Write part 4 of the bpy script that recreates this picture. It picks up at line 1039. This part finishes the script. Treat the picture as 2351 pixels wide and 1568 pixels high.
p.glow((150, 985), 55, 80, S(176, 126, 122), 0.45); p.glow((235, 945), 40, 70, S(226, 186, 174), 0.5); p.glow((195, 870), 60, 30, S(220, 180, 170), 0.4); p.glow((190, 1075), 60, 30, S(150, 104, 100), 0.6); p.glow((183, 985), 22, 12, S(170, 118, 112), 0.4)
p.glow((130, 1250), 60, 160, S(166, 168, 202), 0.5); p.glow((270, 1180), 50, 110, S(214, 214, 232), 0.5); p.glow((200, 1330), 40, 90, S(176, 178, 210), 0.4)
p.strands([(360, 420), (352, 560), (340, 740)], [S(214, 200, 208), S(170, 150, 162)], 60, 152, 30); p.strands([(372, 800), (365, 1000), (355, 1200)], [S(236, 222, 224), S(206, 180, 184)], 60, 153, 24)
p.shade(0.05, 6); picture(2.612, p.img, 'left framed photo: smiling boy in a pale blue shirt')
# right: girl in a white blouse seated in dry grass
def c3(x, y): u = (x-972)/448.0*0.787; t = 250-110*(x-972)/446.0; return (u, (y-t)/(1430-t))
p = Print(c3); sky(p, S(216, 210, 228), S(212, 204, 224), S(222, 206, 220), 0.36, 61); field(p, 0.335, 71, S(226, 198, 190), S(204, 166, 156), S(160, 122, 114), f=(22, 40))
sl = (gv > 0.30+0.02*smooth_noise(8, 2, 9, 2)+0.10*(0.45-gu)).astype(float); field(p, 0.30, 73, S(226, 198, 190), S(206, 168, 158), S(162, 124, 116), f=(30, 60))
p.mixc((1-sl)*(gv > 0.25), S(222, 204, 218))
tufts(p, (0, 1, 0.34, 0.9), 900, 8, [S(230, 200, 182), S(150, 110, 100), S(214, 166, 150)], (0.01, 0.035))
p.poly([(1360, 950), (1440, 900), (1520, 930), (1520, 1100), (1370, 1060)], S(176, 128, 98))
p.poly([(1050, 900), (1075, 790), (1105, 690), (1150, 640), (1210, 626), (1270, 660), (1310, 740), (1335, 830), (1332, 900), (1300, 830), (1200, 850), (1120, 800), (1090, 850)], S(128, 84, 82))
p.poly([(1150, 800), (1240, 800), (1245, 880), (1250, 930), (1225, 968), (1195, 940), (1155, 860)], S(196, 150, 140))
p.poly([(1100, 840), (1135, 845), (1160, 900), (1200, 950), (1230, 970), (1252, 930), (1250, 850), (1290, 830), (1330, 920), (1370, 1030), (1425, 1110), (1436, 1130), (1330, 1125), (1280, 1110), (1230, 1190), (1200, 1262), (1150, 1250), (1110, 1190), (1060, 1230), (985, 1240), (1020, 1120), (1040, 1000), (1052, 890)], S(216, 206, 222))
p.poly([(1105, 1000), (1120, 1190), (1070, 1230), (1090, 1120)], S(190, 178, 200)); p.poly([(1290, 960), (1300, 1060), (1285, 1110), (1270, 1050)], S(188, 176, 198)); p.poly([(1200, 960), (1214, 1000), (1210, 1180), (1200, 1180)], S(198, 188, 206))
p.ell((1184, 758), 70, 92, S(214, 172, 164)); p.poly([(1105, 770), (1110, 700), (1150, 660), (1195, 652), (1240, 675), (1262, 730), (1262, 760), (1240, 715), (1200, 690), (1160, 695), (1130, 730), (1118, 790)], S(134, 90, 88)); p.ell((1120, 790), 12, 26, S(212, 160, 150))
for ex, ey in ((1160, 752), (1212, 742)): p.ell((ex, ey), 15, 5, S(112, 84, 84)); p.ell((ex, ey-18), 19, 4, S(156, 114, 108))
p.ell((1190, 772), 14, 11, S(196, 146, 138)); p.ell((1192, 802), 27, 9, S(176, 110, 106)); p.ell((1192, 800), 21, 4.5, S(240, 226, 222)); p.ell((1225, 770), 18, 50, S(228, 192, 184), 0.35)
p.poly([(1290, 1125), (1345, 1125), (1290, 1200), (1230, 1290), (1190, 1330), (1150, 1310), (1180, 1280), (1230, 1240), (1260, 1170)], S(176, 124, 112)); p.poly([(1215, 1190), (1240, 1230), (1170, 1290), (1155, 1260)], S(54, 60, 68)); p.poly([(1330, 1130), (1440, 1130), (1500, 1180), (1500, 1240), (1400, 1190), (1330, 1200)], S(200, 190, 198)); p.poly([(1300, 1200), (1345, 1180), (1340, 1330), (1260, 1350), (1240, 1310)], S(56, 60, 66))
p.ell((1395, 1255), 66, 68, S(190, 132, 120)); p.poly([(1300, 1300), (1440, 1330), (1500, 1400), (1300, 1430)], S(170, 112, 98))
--
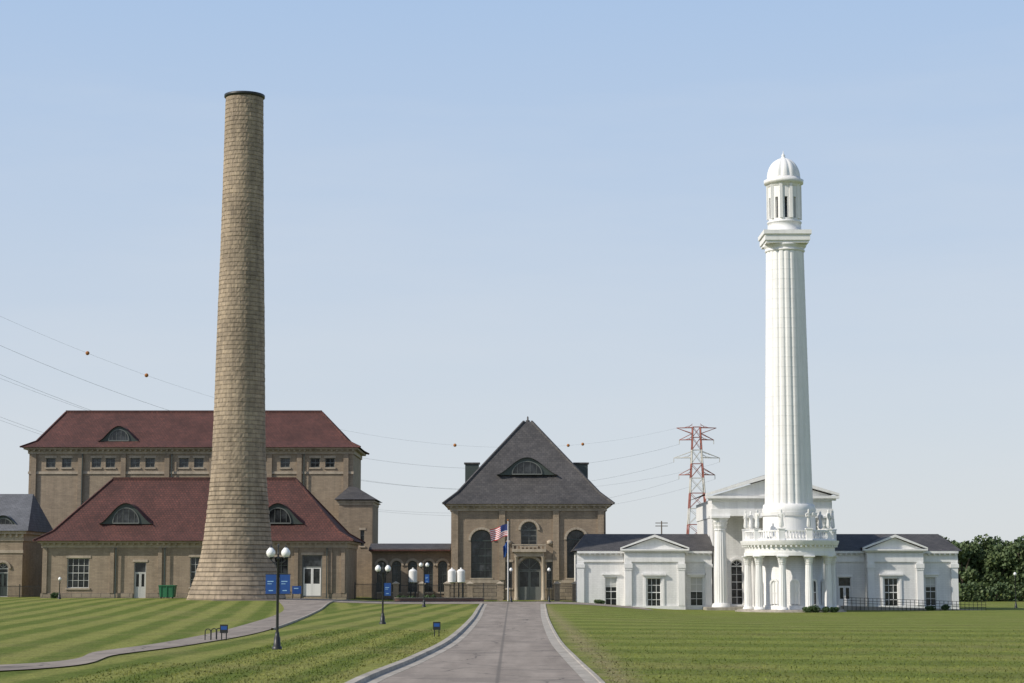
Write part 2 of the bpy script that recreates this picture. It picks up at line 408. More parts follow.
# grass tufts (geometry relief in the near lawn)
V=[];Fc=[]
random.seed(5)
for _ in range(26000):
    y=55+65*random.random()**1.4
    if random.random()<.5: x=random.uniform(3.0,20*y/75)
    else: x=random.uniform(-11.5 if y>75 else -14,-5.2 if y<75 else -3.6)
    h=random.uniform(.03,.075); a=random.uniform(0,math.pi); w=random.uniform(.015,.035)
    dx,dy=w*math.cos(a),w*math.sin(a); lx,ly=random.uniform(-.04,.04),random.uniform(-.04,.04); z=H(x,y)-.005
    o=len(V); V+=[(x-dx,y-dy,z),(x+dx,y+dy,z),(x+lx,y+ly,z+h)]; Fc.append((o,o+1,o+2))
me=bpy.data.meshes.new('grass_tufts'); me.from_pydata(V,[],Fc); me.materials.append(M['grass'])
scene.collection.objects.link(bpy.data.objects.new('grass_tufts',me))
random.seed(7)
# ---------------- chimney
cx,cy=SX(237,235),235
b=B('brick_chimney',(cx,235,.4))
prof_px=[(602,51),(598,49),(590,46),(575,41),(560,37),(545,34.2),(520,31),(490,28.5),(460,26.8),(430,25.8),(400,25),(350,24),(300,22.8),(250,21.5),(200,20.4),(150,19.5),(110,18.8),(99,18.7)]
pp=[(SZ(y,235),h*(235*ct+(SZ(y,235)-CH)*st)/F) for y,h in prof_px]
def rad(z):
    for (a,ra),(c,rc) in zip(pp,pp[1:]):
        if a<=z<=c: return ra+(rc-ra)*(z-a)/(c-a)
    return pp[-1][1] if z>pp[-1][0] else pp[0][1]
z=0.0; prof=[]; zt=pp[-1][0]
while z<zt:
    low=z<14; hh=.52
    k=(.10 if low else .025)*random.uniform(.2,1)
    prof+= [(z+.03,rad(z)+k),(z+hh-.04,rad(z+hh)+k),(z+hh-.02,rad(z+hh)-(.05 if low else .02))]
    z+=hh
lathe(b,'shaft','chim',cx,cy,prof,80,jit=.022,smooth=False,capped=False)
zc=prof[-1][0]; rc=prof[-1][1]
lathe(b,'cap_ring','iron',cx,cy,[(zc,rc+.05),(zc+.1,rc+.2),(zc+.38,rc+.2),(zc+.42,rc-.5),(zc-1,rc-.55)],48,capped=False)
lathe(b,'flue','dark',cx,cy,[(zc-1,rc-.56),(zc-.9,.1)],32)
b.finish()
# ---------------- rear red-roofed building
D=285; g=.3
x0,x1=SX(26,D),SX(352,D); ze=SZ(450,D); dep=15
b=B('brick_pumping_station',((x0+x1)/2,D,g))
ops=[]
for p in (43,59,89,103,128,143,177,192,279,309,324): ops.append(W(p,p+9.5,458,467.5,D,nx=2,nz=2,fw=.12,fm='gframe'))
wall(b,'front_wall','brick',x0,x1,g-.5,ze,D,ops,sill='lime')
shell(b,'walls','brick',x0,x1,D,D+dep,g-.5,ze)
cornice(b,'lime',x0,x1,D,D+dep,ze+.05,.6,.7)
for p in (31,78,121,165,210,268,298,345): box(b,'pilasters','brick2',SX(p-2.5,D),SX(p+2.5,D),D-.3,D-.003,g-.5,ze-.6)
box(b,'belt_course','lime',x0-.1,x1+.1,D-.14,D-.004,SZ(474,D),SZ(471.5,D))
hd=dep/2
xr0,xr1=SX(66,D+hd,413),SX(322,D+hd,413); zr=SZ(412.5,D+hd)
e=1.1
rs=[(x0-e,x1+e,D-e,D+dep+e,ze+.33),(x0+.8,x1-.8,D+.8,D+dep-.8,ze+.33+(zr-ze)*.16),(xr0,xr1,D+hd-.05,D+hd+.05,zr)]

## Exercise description
Give the count of lines in the listing that hold the word "recreates", with no other text.

## Final result
2